Les gouvernements se montrent disposés à présenter des suggestions concernant les politiques relatives au SIGE issues des activités du projet, par exemple l’inclusion de lignes budgétaires et de descriptions du rôle des statisticiennes et statisticiens de district de l’éducation en Ouganda.

Enfin, grâce à la production de documents de sensibilisation sous la forme de fiches d’information par pays, de documents de référence et d’une participation accrue aux panels et forums, nous constatons un intérêt et une adoption accrus de la part de nouveaux pays. Un exemple récent est la mise en œuvre à l’échelle nationale dans le royaume d’Eswatini.

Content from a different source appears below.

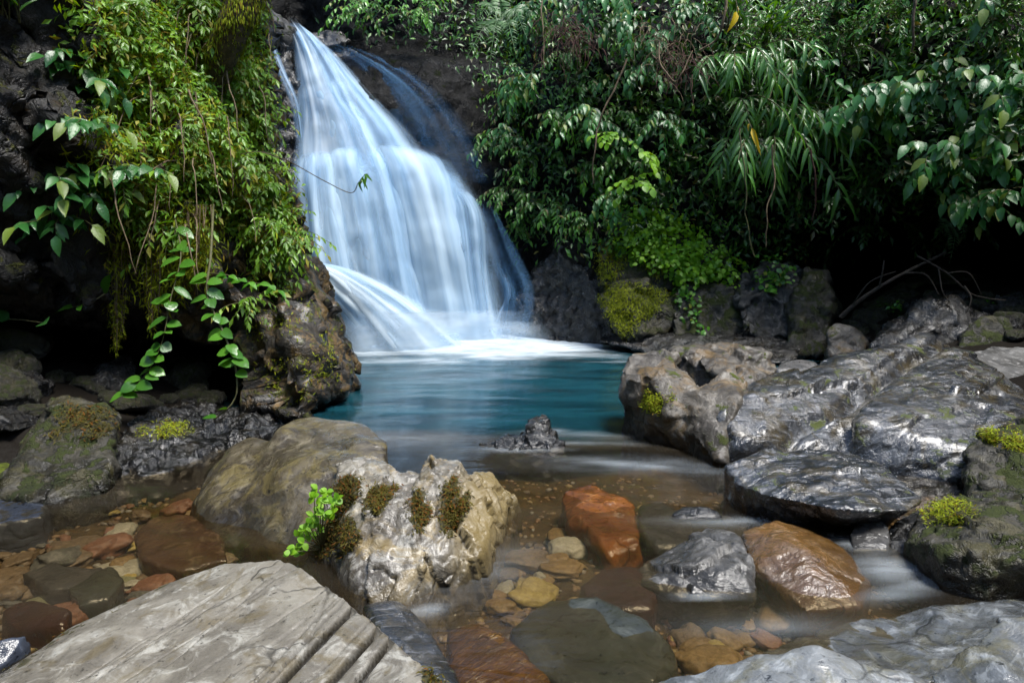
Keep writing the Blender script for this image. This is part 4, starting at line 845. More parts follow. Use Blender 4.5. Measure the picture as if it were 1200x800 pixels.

Étant donné que le projet interagit directement avec les parties prenantes à l’échelle nationale et donne la priorité au renforcement des capacités de l’équipe centrale nationale, il y a eu une réflexion ouverte sur les services qu’il est possible d’offrir à l’échelle de l’école et de la communauté dans le cadre d’un SIGE national dans des environnements à faibles ressources. Souvent, les possibilités de renforcement du SIGE se perdent dans des précisions préconçues, complexes et trop ambitieuses, des exigences du système. Les projets de conception participative et de recherche-action impliquant des personnes chargées du développement, des responsables de la mise en œuvre, des chercheures et chercheurs, des gestionnaires et des personnes utilisatrices finales peuvent aider à cerner les occasions émergentes et les « fruits mûrs » afin d’obtenir des résultats.